Untuk tuduhan yang tidak dapat dibuktikan ini, sesuai dengan ayat tersebut, dia dikenakan dua hukuman, yaitu dera 80 kali dan dia tidak dapat dijadikan saksi di depan pengadilan. Hukuman 80 kali dera adalah hukuman pokoknya, sedangkan hukuman menghilangkan hak kesaksiannya merupakan hukum pelengkap.

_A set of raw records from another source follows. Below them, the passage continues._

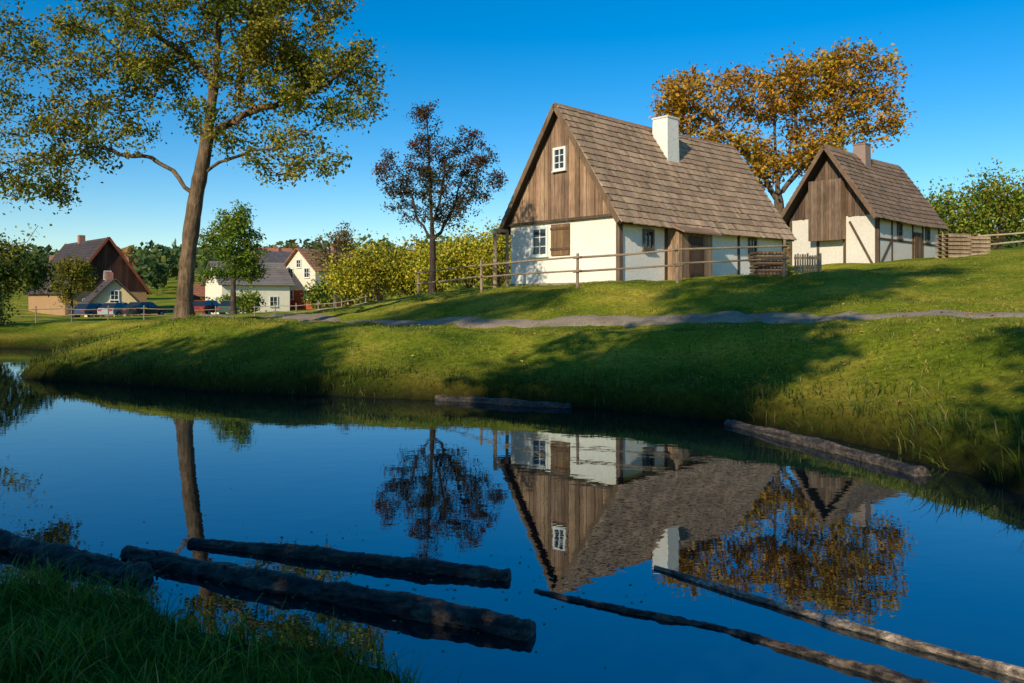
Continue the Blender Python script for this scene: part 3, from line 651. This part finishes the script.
# ------------------------------------------------------------------ village houses at the left
def village_house(name,loc,rz,Ln,W,h,rise,wall,roof,timber=None,wins=(3,2),low=None,trim=None,tower=None):
    e=empty(name,loc,math.radians(rz)); mb=MB(); prism_wall(mb,Ln,W,-1.5,h,rise,wall,0); mb.build('walls',[M_plaster],e)
    sl=math.hypot(W/2,rise); cs,sn=W/2/sl,rise/sl; mb=MB(); o=.5
    for sd in (-1,1):
        rows=int((sl+o)/.45)
        for i in range(rows):
            a=i*(sl+o)/rows; b_=(i+1)*(sl+o)/rows+.05
            q=lambda x,s_,u_:(x,W/2+sd*(s_*cs+u_*sn),h+rise-s_*sn+u_*cs)
            c=vary(roof,.1)
            mb.hexa([q(-o,a,.05),q(Ln+o,a,.05),q(Ln+o,b_,.09),q(-o,b_,.09),q(-o,a,.15),q(Ln+o,a,.15),q(Ln+o,b_,.19),q(-o,b_,.19)],c,0)
        if trim:
            for xx in (-o-.05,Ln+o+.05): mb.beam((xx,W/2,h+rise+.1),(xx,W/2+sd*(sl+o)*cs,h+rise-(sl+o)*sn+.1),.06,.28,trim,0)
    mb.box((Ln*.6,W/2-.35,h+rise-.6),(Ln*.6+.7,W/2+.35,h+rise+.9),(.3,.14,.1),0)
    mb.build('roof',[M_tile],e)
    if low:
        mb=MB(); mb.box((-.02,-.03,-1.4),(Ln+.02,-.003,h*.45),low,0); mb.box((-.03,-.02,-1.4),(-.003,W+.02,h*.45),low,0); mb.build('lower_cladding',[M_paint],e)
    storeys=2 if h>4 else 1
    for s_ in range(storeys):
        zc=1.5+2.7*s_
        for i in range(wins[0]): window(e,'window',(Ln*(i+.5)/wins[0],-.035,zc),'x',.95,1.2,cross=(1,1))
        for i in range(wins[1]): window(e,'window',(-.035,W*(i+.5)/wins[1],zc),'y',.95,1.2,cross=(1,1))
    window(e,'window',(-.06,W/2,h+rise*.3),'y',.8,1.0,cross=(1,1))
    if timber:
        gable_boards(e,'gable_boarding',W,h,rise,-.012,0,W,h,bw=.4,col=timber)
    return e
village_house('farm_barn',(-44.5,97,tz(-44,97)-.2),135,15,9,3.0,6.2,(.4,.24,.12),(.06,.045,.045),timber=(.06,.028,.02),wins=(3,2),trim=(.22,.06,.03))
village_house('farm_house',(-40.0,85,tz(-41,85)-.2),125,5,4.4,1.9,2.3,(.82,.64,.34),(.07,.055,.05),wins=(2,1))
village_house('farm_shed',(-43.5,108,tz(-44,108)),20,4,3.5,2,1.4,(.4,.16,.08),(.3,.12,.07),wins=(1,1))
village_house('white_house',(-33.5,92,tz(-33,92)),35,8,7.5,3.6,2.6,(.84,.77,.6),(.2,.17,.15),wins=(2,2))
village_house('white_house.001',(-24.2,98,tz(-23.5,98)+.2),55,9,6.0,4.6,2.6,(.75,.66,.52),(.36,.18,.10),wins=(3,2),low=(.42,.07,.03))
village_house('white_house.002',(-75,130,tz(-75,130)),30,11,8,4,3.5,(.7,.64,.5),(.36,.17,.1),wins=(3,2))
village_house('white_house.003',(-50,160,tz(-48,160)+1),50,10,8,5,3.2,(.7,.64,.5),(.15,.13,.13),wins=(3,2))
village_house('white_house.004',(-62,190,tz(-62,190)+2),30,10,8,4.6,3.2,(.7,.66,.6),(.4,.16,.1),wins=(3,2))

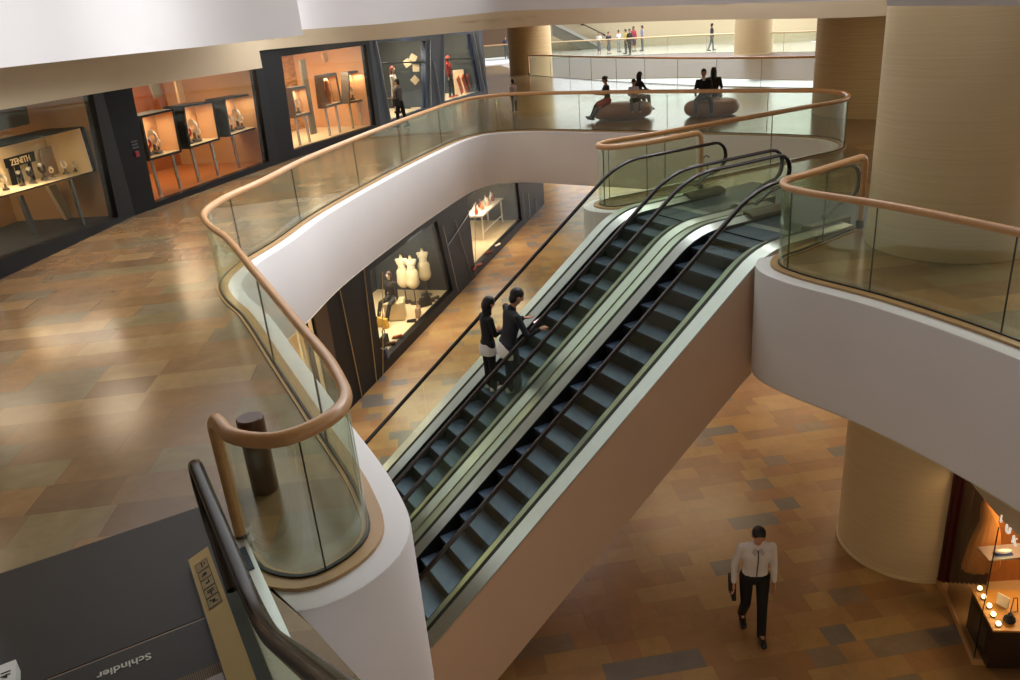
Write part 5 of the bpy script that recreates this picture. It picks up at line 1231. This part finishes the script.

Hak kesaksian ini dapat dipulihkan kembali jika ia benar-benar bertobat. Hal ini didasarkan pada surah an-Nur (24) ayat 5, “Kecuali bagi orang-orang yang bertobat sesudah itu dan memperbaiki (dirinya), maka sesungguhnya Allah Maha Pengampun lagi Maha Penyayang.”

Tuduhan berbuat zina ini bukan hanya berlaku untuk perempuan, tetapi juga berlaku untuk laki-laki yang dituduh berbuat zina. Pengkhususan penyebutan wanita dalam surah an-Nur (24) ayat 4 tersebut hanya disebabkan karena tuduhan berbuat zina kepada perempuan lebih banyak dan lebih menyakitkan hatinya dan keluarganya.

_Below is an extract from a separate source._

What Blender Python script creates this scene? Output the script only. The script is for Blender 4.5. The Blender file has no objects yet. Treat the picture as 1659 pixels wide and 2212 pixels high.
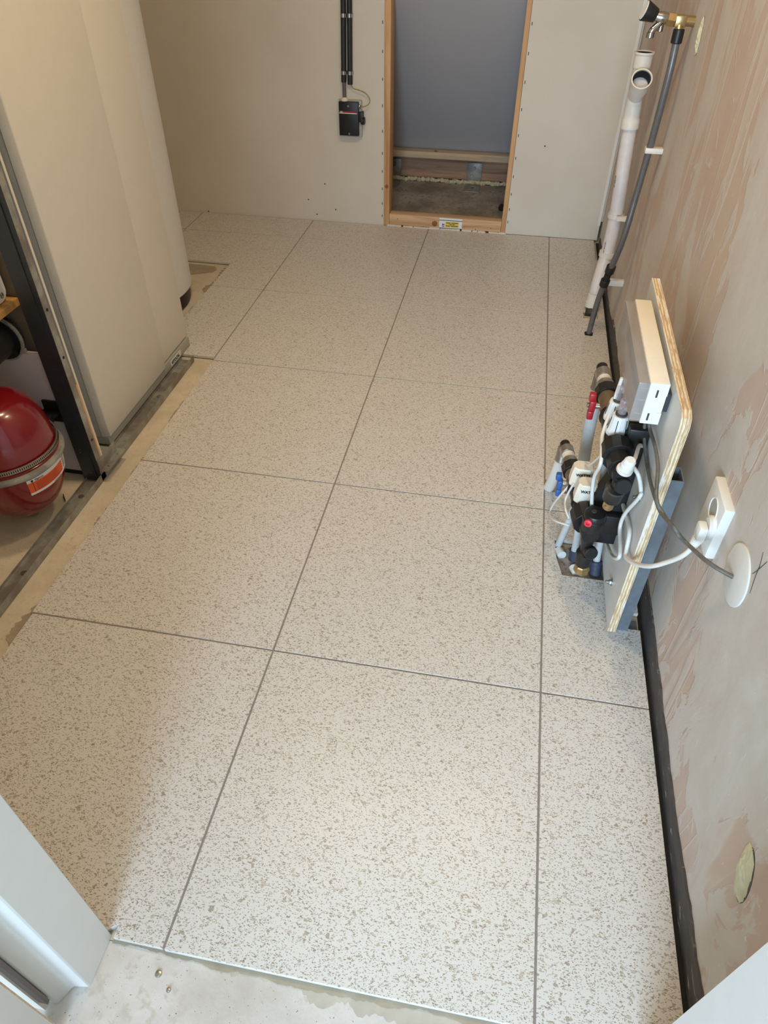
import bpy, bmesh, math, random
from mathutils import Vector, Matrix
random.seed(7)
SC = bpy.context.scene
COL = SC.collection

# ------------------------------------------------------------------ camera
cam_d = bpy.data.cameras.new('camera')
cam = bpy.data.objects.new('camera', cam_d); COL.objects.link(cam)
Rr = ((0.98352573, 0.18071028, 0.00457545),      # right
      (0.12488578, -0.66096272, -0.73995394),    # down
      (-0.13069308, 0.72833514, -0.67264198))    # forward
cam.matrix_world = Matrix(((Rr[0][0], -Rr[1][0], -Rr[2][0], 0.41387),
                           (Rr[0][1], -Rr[1][1], -Rr[2][1], -0.89221),
                           (Rr[0][2], -Rr[1][2], -Rr[2][2], 1.29119),
                           (0, 0, 0, 1)))
cam_d.sensor_fit = 'VERTICAL'; cam_d.sensor_height = 36.0
cam_d.lens = 1495.41 / 2212 * 36
cam_d.clip_start = 0.02
SC.camera = cam

# ------------------------------------------------------------------ world, lights, exposure
w = bpy.data.worlds.new('world'); SC.world = w; w.use_nodes = True
w.node_tree.nodes['Background'].inputs[0].default_value = (0.75, 0.87, 1.0, 1)
w.node_tree.nodes['Background'].inputs[1].default_value = 0.6

def area(name, loc, rot, sx, sy, power, col):
    d = bpy.data.lights.new(name, 'AREA'); d.shape = 'RECTANGLE'; d.size = sx; d.size_y = sy
    d.energy = power; d.color = col
    o = bpy.data.objects.new(name, d); COL.objects.link(o)
    o.location = loc; o.rotation_euler = rot
    return o
# daylight coming through the glazed front door of the hall, behind the photographer
area('daylight_window', (-0.05, -3.16, 1.15), (math.radians(90), 0, 0), 1.5, 1.3, 145, (0.54, 0.76, 1.0))
# the two ceiling spots of the utility room
SPOTS = ((-0.14, 0.65), (0.605, 0.65))
for sx_, sy_ in SPOTS:
    area('ceiling_spot_light', (sx_, sy_, 2.44), (0, 0, 0), 0.16, 0.16, 9.8, (1.0, 0.77, 0.48))

vs = SC.view_settings
vs.view_transform = 'Standard'; vs.look = 'None'; vs.gamma = 1.0; vs.exposure = 0.17
vs.use_curve_mapping = False

# ------------------------------------------------------------------ material helpers
def lin(c):
    return tuple(((v / 255) / 12.92 if v / 255 <= 0.04045 else ((v / 255 + 0.055) / 1.055) ** 2.4) for v in c) + (1,)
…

Karena dalam ajaran Islam hudud tidak dapat dilaksanakan jika terdapat unsur keraguan di dalam pembuktiannya, ulama mengemukakan syarat-syarat yang harus dipenuhi agar seseorang dapat dikenakan hukuman qadzf. Syarat-syarat tersebut adalah:
(1) yang menuduh berakal sehat dan telah balig,
(2) tuduhannya tidak terbukti,
(3) orang yang dituduh itu jelas dan keadaannya muhsan (orang yang berakal sehat, balig, merdeka, beragama Islam, dan suci dari perbuatan zina),
(4) yang menuduh itu bukan ayah atau ibu, kakek atau nenek, dan seterusnya ke atas, (5) tuduhan itu objeknya zina, dan
(6) tuduhan dilakukan tanpa dibarengi syarat atau terkait dengan sesuatu lainnya.

Dalam pembuktian tindak pidana qadzf ini diperlukan gugatan kepada hakim serta dibuktikan di depan sidang pengadilan dengan alat bukti yang telah ditentukan syarak.

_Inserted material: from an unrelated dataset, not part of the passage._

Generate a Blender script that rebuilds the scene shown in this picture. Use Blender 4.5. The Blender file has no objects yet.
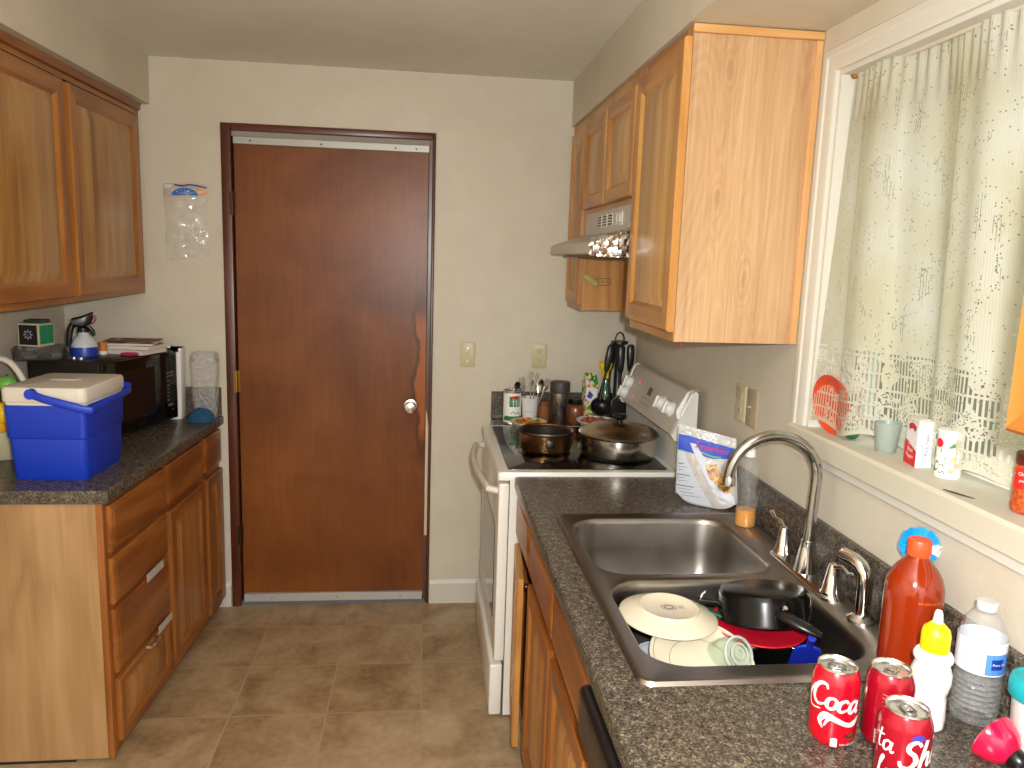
import bpy, bmesh, math, random
from mathutils import Vector, Matrix, Euler
random.seed(7)
C = bpy.context.scene.collection
PI = math.pi
# ------------------------------------------------------------------ helpers
def MAT(loc=(0,0,0), rz=0, rx=0, ry=0):
    return Matrix.Translation(loc) @ Euler((rx,ry,rz),'XYZ').to_matrix().to_4x4()
class MB:
    def __init__(s): s.bm=bmesh.new(); s.mi=0; s.M=Matrix.Identity(4); s.uv=None
    def v(s,p): return s.bm.verts.new(s.M@Vector(p))
    def f(s,vs):
        try: f=s.bm.faces.new(vs); f.material_index=s.mi; return f
        except ValueError: return None
    def box(s,x0,x1,y0,y1,z0,z1,bev=0,seg=2):
        vs=[s.v((x,y,z)) for z in (z0,z1) for x,y in ((x0,y0),(x1,y0),(x1,y1),(x0,y1))]
        fs=[s.f([vs[i] for i in q]) for q in ((3,2,1,0),(4,5,6,7),(0,1,5,4),(1,2,6,5),(2,3,7,6),(3,0,4,7))]
        if bev>0:
            es=list({e for f in fs for e in f.edges})
            r=bmesh.ops.bevel(s.bm,geom=es,offset=bev,segments=seg,profile=.5,affect='EDGES')
            for f in r['faces']: f.material_index=s.mi
        return s
    def loft(s,rings,cap0=True,cap1=True,close=True):
        R=[[s.v(p) for p in r] for r in rings]; n=len(R[0])
        for a,b in zip(R,R[1:]):
            for i in range(n if close else n-1):
                j=(i+1)%n; s.f([a[i],a[j],b[j],b[i]])
        if cap0 and close: s.f(R[0][::-1])
        if cap1 and close: s.f(R[-1])
        return s
    def lathe(s,prof,c=(0,0,0),seg=32,cap0=True,cap1=True,M=None):
        M=M or Matrix.Translation(c)
        rings=[[M@Vector((r*math.cos(2*PI*i/seg),r*math.sin(2*PI*i/seg),z)) for i in range(seg)] for r,z in prof]
        return s.loft(rings,cap0,cap1)
    def cyl(s,p0,p1,r0,r1=None,seg=16):
        return s.tube([p0,p1],[r0,r0 if r1 is None else r1],seg)
    def tube(s,pts,r,seg=12,closed=False,flat=1.0):
        pts=[Vector(p) for p in pts]; n=len(pts)
        rs=r if isinstance(r,(list,tuple)) else [r]*n
        T=[]
        for i in range(n):
            a=pts[(i-1)%n] if closed or i>0 else pts[i]; b=pts[(i+1)%n] if closed or i<n-1 else pts[i]
            T.append((b-a).normalized())
        up=Vector((0,0,1)) if abs(T[0].z)<.9 else Vector((0,1,0))
        N=(up-T[0]*up.dot(T[0])).normalized(); rings=[]
        for i in range(n):
            N=(N-T[i]*N.dot(T[i])).normalized(); B=T[i].cross(N)
            rings.append([pts[i]+(N*math.cos(2*PI*k/seg)*flat+B*math.sin(2*PI*k/seg))*rs[i] for k in range(seg)])
        if closed: return s.loft(rings+[rings[0]],False,False)
        return s.loft(rings)
    def prism(s,poly,axis,a,b):
        f={'x':lambda p,t:(t,p[0],p[1]),'y':lambda p,t:(p[0],t,p[1]),'z':lambda p,t:(p[0],p[1],t)}[axis]
        return s.loft([[f(p,a) for p in poly],[f(p,b) for p in poly]])
    def grid(s,fn,nu,nv,uvfn=None):
        V=[[s.v(fn(i/nu,j/nv)) for i in range(nu+1)] for j in range(nv+1)]
        if uvfn and s.uv is None: s.uv=s.bm.loops.layers.uv.new('UVMap')
        for j in range(nv):
            for i in range(nu):
                f=s.f([V[j][i],V[j][i+1],V[j+1][i+1],V[j+1][i]])
                if uvfn and f:
                    for l,(a,b) in zip(f.loops,((i,j),(i+1,j),(i+1,j+1),(i,j+1))): l[s.uv].uv=uvfn(a/nu,b/nv)
        return s
    def poly2d(s,pts,fn,cuts=2):
        t=bmesh.new(); t.faces.new([t.verts.new((p[0],p[1],0)) for p in pts])
        bmesh.ops.triangulate(t,faces=t.faces[:])
        if cuts: bmesh.ops.subdivide_edges(t,edges=t.edges[:],cuts=cuts,use_grid_fill=True)
        m={v:s.v(fn(v.co.x,v.co.y)) for v in t.verts}
        for f in t.faces: s.f([m[v] for v in f.verts])
        t.free(); return s
    def stroke(s,pts,w,fn,n=7):
        """pen stroke through pts (x,y[,width factor]) laid on a surface"""
        P=[Vector((p[0],p[1],p[2] if len(p)>2 else 1)) for p in pts]; Q=[]
        for i in range(len(P)-1):
            a,b,c,d=P[max(i-1,0)],P[i],P[i+1],P[min(i+2,len(P)-1)]
            for k in range(n):
                t=k/n; Q.append(.5*((2*b)+(c-a)*t+(2*a-5*b+4*c-d)*t*t+(3*b-a-3*c+d)*t**3))
        Q.append(P[-1]); L=[]
        for i,q in enumerate(Q):
            d=Q[min(i+1,len(Q)-1)]-Q[max(i-1,0)]; d.z=0
            d=d.normalized() if d.length>1e-9 else Vector((1,0,0)); nn=Vector((-d.y,d.x))*w*.5*q.z
            L.append((s.v(fn(q.x+nn.x,q.y+nn.y)),s.v(fn(q.x-nn.x,q.y-nn.y))))
        for a,b in zip(L,L[1:]): s.f([a[1],b[1],b[0],a[0]])
        return s
    def text(s,txt,size,fn,x=0,y=0,align='LEFT',shear=0,rot=0):
        cu=bpy.data.curves.new('t','FONT'); cu.body=txt; cu.size=size; cu.align_x=align; cu.shear=shear; cu.resolution_u=2
        ob=bpy.data.objects.new('t',cu); C.objects.link(ob); bpy.context.view_layer.update()
        me=bpy.data.meshes.new_from_object(ob.evaluated_get(bpy.context.evaluated_depsgraph_get()))
        bpy.data.objects.remove(ob); bpy.data.curves.remove(cu)
        cr,sr=math.cos(rot),math.sin(rot)
        vs=[s.v(fn(x+v.co.x*cr-v.co.y*sr,y+v.co.x*sr+v.co.y*cr)) for v in me.vertices]
        for p in me.polygons: s.f([vs[i] for i in p.vertices])
        bpy.data.meshes.remove(me); return s
    def build(s,name,mats,parent=None,smooth=40,fixn=True,kind=None,label=None):
        if fixn: bmesh.ops.recalc_face_normals(s.bm,faces=s.bm.faces[:])
        if smooth:
            lim=math.radians(smooth)
            for f in s.bm.faces: f.smooth=True
            for e in s.bm.edges:
                if len(e.link_faces)==2 and e.calc_face_angle(0)>lim: e.smooth=False
        me=bpy.data.meshes.new(name); s.bm.to_mesh(me); s.bm.free()
        for m in (mats if isinstance(mats,(list,tuple)) else [mats]): me.materials.append(m)
        o=bpy.data.objects.new(name,me); C.objects.link(o)
        if parent: o.parent=parent
        if kind: o['kind']=kind
        if label: o['label']=label
        return o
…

Sebagaimana tindak pidana hudud lainnya, qadzf juga merupakan delik aduan. Artinya, tindak pidana ini tidak bisa dihukum jika tidak dibuktikan secara sah di depan pengadilan berdasarkan pengaduan yang berkepentingan.

DAFTAR PUSTAKA
Abu Zahrah, Muhammad. al-Jarimah wa al-‘Uqubah fi al-Fiqh al-Islami. Cairo: Dar al-Fikr al-‘Arabi, t.t.
Bahnasi, Ahmad Fathi. al-Mas’uliyyah al-Jina’iyyah al-Islamiyyah. Cairo: Dar al-Qalam, 1961.
__________. ‘Uqubah fi al-Fiqh al-Islami. Beirut: Dar ar-Ra’id al-‘Arabi, 1970.
az-Zuhaili, Wahbah. al-Fiqh al-Islami wa Adillatuh. Beirut: Dar al-Fikr, 1984.